Em 1963 lança Em Jerusalém, curta-metragem que apresenta a cidade de Jerusalém com um cotidiano de singularidades, pobrezas e segregações. O filme é premiado no Festival de Veneza daquele ano, mas é mal recebido pelo governo de Israel que, preocupado em construir uma imagem positiva da jovem nação, considera indigno a exposição de mendigos e miseráveis.


Isolamento
Isolado pelo governo, Perlov tem dificuldade em conseguir aprovação para seus projetos cinematográficos.

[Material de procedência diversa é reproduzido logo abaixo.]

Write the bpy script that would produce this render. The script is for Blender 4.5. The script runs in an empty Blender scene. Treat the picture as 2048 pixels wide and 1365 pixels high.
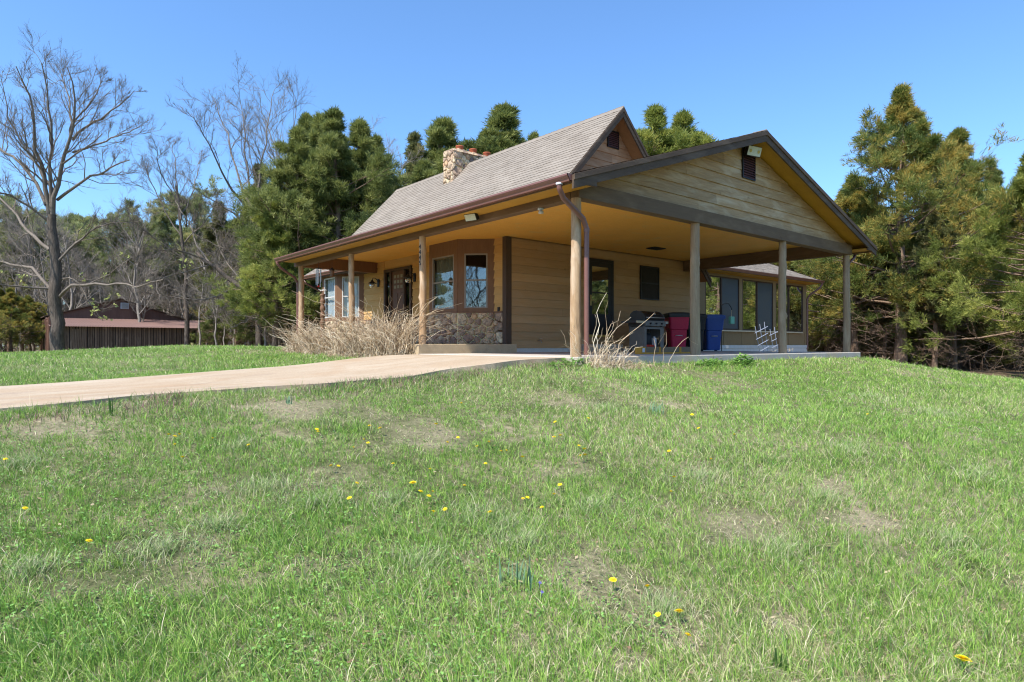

Realiza alguns filmes, mas não se sente satisfeito com os rumos de seu cinema. É esse isolamento que o leva, em 1973, a comprar uma câmera e passar a filmar seu cotidiano e o cotidiano da cidade de Tel Aviv, onde reside. Dessa experiência formal, iniciada de impulso, surge o monumental Diário 1973-1983, obra-prima do diretor, considerado pela crítica como obra fundamental do cinema de documentário.


Ainda em 1973 é convidado a dar aulas no recém-criado departamento de Cinema e Televisão da Universidade de Tel Aviv. Foi também professor na Escola de Cinema Sam Spiegel, em Jerusalém. Sua experiência como professor foi essencial para o desenvolvimento de Diário 1973-1983.


No ano 2000 lança Diário Revisitado 1990-1999, um estudo ensaístico dividido em três partes: Infância Protegida, Rotinas e Rituais e Volta ao Brasil. A primeira parte trata da infância de seus netos, tão diferente de sua própria infância. O segundo episódio expõe a rotina policial e ritualística do cotidiano de Israel e a última parte relata seu retorno às cidades brasileiras de sua infância e juventude.


Durante sua vida, David Perlov realizou mais de 20 filmes e recebeu diversos prêmios, entre os quais o Prêmio Israel, único concedido a um cineasta. Veio diversas vezes ao Brasil divulgar seu trabalho e reencontrar amigos. Faleceu em dezembro de 2003.